Pipping Nuneaton Town to the spoils was followed by a resounding mauling of Barnet, two rivals eliminated from the play-off reckoning, as Paul Marshall prepares to lay siege on third place Grimsby Town to complete the daunting trio of three successive away matches:

“We knew going into the next three games against Nuneaton, Barnet and Grimsby that they were all going to be very tough. The aim was to win every game but we would have taken four points from Nuneaton and Barnet most definitely.”

The year 2014 marks nine wins, four draws and three defeats for the Shaymen, a momentous run of form that includes eight wins from the last ten Skrill Premier matches. Prevailing over Barnet in such comprehensive fashion, the North London outfit’s highest ever defeat at The Hive Stadium, signified the belief the team currently bears:

“Confidence is flying at the moment. Barnet are a very good team so we had to be right at it on Saturday to get the result and I think we were excellent from front-to-back and fully deserved the win.”

Seven clean sheets in the last eight outings underlines the steel and organisation of Neil Aspin’s troops as Marshall believes that the clean sheet record is a collective achievement:

“It is a mixture of everything to be honest the defence has been different class and at the same time in me, Lois Maynard and Matty Pearson we have all been doing well both defensively and offensively in midfield.

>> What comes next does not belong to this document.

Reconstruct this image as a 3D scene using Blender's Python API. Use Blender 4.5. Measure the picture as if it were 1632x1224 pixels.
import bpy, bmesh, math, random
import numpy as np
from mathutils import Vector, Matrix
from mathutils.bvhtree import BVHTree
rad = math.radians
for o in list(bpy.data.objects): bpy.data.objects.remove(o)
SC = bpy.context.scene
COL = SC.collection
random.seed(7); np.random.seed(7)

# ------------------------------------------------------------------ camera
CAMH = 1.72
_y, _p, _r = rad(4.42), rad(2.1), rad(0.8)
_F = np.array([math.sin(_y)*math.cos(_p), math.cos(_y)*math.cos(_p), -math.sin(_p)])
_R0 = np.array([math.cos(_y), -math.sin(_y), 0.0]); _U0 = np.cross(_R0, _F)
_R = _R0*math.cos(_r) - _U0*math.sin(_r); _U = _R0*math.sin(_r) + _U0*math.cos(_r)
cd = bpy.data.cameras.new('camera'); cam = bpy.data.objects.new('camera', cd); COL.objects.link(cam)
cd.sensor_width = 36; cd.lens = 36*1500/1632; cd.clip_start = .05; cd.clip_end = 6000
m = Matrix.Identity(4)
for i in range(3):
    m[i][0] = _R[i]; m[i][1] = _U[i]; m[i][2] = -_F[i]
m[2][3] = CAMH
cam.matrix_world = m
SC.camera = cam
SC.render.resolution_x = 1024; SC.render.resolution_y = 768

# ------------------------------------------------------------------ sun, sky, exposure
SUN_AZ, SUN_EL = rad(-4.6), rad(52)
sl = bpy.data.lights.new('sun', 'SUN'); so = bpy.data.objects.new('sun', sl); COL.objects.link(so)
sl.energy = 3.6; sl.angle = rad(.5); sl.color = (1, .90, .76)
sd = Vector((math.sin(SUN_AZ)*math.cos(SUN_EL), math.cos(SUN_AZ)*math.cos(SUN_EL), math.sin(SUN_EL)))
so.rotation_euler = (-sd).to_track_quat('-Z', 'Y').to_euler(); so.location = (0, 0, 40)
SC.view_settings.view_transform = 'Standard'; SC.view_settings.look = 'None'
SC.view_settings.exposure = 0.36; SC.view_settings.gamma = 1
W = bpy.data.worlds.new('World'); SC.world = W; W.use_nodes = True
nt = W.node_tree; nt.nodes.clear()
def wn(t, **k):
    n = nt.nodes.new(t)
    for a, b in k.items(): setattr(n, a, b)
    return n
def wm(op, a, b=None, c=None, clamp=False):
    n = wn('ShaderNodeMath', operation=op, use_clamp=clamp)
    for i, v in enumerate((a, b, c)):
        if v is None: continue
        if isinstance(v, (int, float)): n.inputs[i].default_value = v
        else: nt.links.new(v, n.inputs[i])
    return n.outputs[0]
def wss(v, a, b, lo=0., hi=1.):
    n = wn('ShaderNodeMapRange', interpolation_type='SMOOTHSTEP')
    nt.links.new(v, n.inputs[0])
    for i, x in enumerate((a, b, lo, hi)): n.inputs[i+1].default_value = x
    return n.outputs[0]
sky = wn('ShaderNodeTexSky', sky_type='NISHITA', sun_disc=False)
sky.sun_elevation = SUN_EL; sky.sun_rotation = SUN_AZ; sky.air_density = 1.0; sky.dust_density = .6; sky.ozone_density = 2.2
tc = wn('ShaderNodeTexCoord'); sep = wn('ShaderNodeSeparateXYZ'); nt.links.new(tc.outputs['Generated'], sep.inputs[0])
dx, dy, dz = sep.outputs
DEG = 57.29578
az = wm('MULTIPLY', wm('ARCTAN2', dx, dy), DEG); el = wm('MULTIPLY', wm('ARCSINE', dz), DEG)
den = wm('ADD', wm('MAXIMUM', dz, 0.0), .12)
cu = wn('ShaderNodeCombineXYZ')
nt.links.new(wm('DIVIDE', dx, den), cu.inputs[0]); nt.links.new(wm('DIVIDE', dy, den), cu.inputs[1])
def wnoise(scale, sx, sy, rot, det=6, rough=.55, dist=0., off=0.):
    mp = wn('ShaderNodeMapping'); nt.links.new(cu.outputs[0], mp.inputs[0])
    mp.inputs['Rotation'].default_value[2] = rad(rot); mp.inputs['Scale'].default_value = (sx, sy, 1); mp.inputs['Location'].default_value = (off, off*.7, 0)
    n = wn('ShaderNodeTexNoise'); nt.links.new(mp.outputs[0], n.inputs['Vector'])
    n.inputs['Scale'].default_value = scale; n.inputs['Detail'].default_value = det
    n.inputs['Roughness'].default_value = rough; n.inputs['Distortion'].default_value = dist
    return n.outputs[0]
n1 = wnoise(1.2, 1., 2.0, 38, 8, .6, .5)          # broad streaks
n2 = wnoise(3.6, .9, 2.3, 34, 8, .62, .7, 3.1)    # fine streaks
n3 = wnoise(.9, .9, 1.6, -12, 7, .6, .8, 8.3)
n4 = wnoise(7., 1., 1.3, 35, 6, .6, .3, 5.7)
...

We’ve also got our wingers like Scott McManus on Saturday who worked so hard going backwards and forwards and the same for Scott Spencer, I just feel as though we have a better team ethic than anything else.”

While the triumph over Grimsby at The Shay is heralded as one of the best home wins of the season, the same applies for the recent away win at Barnet, as Marshall, formerly of Aberdeen, believes that the latter is the most poignant of the two:

“Against Barnet we had a lot more pressure on us because we knew we needed to get the result and take any chances that could get us in the play-offs. The Grimsby game earlier on was obviously a great result but we didn’t really have any pressure going into that game so we had everything to play freely.”

Up until recently away victories have been in short supply, as eleven of FC Halifax’s twelve league losses have come on the road whereas only five of Town’s twenty victories have come away from Calderdale. However with form on an upward curve Marshall knows that the squad needed time to acclimatise to the fifth-tier of English football:

“The lads know the league better now than what they did earlier on in the season, they’ve adapted to the players they’ve been up against and I think we’re working a lot harder as a team now than what we did.”

After efficently navigating past a plucky Tamworth on the 1st March 2014, Halifax sat in 9th place below Grimsby who had five games in hand. Six weeks on, a win for Marshall and company could see The Mariners concede third place to FC Halifax on Tuesday night, a startling transformation that would fail to flabbergast Marshall:

“Football is crazy so these kind of things change quickly in football, I think that earlier on in the season we had a few blips and we thought that on that form we get mid-table. Even though we knew we had the players to progress because our home form was excellent we just needed to take our home form into away games, so that has been the difference really, I believe that we are three wins away from getting into the play-offs.”